Road movie à travers les rues de Téhéran, le film est conduit dans tous les sens du terme par Panahi, réalisateur, scénariste, producteur et au volant du taxi. On ne sort pas du véhicule, équipé de plusieurs caméras numériques, mais aucun sentiment claustrophobe, puisque des rues rarement vues à l’écran défilent à travers le pare-brise et les fenêtres. Mais ce sont évidemment les clients successifs du taxi qui apportent tout le sel. Des figures savoureuses qui ont toutes leur mot à dire ; le client qui fustige la criminalité, tout en se disant voleur, l’admirateur de Jafar Panahi qui l’a reconnu, la nièce du réalisateur, le pompon revenant à ces deux sœurs chargées d’un poisson rouge dans un bocal, pressées de se rendre à une cérémonie pour rester vivantes en bonne santé…
"Taxi Téhéran" de Jafar Panahi
 (Jafar Panahi Film Productions )


Censure

Si chaque scène semble spontanée, les dialogues sont écrits, inspirés de véritables conversations entre Panahi et des clients recueillis lors de ses repérages et essais en amont du tournage. Ses acteurs sont donc non professionnels mais jouent leur propre rôle dans des reconstitutions. L’impression de vérité et de liberté qui se dégage de chaque scène participe de l’humour, comme cet accidenté monté à bord avec sa compagne, le blessé demandant à écrire son testament. Les réflexions de la nièce du réalisateur, qu’il va chercher à l’école, valent aussi leur pesant de cacahouètes. Sans parler de la conclusion qui dynamise le film.

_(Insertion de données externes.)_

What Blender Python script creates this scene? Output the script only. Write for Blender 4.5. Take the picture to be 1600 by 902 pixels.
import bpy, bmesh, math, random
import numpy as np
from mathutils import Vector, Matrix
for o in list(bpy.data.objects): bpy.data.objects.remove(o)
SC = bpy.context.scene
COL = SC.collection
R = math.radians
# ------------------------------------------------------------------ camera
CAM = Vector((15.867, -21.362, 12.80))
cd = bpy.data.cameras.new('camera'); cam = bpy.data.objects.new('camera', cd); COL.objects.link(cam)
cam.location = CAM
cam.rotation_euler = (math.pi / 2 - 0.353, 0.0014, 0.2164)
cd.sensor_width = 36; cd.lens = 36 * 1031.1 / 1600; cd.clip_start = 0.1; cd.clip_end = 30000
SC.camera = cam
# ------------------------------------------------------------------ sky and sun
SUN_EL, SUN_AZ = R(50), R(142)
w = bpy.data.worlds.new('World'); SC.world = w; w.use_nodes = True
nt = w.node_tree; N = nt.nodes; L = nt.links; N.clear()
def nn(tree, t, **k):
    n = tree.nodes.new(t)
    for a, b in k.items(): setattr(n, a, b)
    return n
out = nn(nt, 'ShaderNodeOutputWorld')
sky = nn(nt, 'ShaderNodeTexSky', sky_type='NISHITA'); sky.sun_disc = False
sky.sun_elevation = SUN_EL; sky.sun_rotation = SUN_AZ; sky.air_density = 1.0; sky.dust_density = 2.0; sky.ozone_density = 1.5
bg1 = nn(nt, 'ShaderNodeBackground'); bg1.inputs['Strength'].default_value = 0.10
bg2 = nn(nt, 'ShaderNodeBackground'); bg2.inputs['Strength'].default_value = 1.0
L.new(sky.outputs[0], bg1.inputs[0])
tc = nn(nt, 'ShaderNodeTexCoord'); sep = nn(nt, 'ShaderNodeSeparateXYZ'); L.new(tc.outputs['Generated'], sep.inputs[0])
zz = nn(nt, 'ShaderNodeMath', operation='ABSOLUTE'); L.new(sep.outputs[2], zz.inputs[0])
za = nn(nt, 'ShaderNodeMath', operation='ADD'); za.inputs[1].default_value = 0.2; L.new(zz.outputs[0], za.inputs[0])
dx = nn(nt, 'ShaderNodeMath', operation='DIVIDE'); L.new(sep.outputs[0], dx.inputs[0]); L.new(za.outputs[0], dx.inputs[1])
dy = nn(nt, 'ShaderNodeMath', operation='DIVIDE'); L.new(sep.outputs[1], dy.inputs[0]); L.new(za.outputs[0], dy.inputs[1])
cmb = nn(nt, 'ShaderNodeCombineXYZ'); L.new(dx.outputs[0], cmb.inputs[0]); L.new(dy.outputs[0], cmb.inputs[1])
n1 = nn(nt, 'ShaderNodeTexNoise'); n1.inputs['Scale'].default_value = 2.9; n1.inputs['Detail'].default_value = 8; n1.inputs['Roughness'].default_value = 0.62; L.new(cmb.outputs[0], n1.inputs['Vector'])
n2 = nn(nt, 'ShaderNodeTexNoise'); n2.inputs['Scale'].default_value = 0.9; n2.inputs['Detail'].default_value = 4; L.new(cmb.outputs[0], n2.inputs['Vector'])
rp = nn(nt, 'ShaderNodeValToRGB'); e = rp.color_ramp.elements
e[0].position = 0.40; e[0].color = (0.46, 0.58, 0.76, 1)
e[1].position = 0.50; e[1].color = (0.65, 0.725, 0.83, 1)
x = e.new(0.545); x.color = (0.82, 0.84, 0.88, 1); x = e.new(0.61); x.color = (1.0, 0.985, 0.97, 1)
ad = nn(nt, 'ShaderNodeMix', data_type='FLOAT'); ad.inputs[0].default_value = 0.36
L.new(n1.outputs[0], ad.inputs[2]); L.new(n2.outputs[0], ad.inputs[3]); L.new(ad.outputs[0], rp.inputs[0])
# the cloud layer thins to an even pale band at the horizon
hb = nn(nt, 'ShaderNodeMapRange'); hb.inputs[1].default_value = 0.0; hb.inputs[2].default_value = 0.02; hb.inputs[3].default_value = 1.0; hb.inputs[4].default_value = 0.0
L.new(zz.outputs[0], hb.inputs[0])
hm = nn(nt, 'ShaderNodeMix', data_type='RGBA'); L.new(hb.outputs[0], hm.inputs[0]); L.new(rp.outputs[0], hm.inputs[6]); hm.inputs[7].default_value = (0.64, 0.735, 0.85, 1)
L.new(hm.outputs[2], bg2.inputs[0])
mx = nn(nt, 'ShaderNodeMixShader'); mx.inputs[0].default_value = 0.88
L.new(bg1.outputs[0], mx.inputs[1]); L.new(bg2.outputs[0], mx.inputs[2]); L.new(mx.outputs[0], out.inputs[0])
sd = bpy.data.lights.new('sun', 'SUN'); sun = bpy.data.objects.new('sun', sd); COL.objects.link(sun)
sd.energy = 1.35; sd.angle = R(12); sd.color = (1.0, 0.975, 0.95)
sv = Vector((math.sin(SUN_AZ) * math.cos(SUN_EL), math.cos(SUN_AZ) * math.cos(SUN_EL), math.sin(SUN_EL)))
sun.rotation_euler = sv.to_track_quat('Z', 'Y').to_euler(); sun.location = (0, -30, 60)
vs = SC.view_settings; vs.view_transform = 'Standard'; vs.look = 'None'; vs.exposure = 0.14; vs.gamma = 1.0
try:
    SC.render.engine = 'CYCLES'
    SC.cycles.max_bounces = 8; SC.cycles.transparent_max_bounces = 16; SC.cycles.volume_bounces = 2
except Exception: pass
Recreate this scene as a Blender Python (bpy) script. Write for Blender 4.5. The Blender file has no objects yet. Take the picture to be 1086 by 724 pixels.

Film sur la société iranienne contemporaine, "Taxi Téhéran" traite aussi du cinéma, par sa forme, continuellement en mouvement de l’intérieur, mais aussi de la situation du cinéma en Iran et de la censure subie, Jafar Panahi sachant de quoi il parle. Ainsi ce développement sur "les films autorisés", soumis à une liste de conditions qui rappelle le code Hayes des années 1920 à 1960 aux Etats-Unis, sur des critères autant politiques que sociétaux. Le régime iranien s’assouplirait, espérons que cela profitera à Jafar Panahi, dont les films sont seulement visibles en DVD échangés sous le manteau en Iran. Panahi, résistant, fait avancer la société iranienne : il faut rouler dans son "Taxi Téhéran".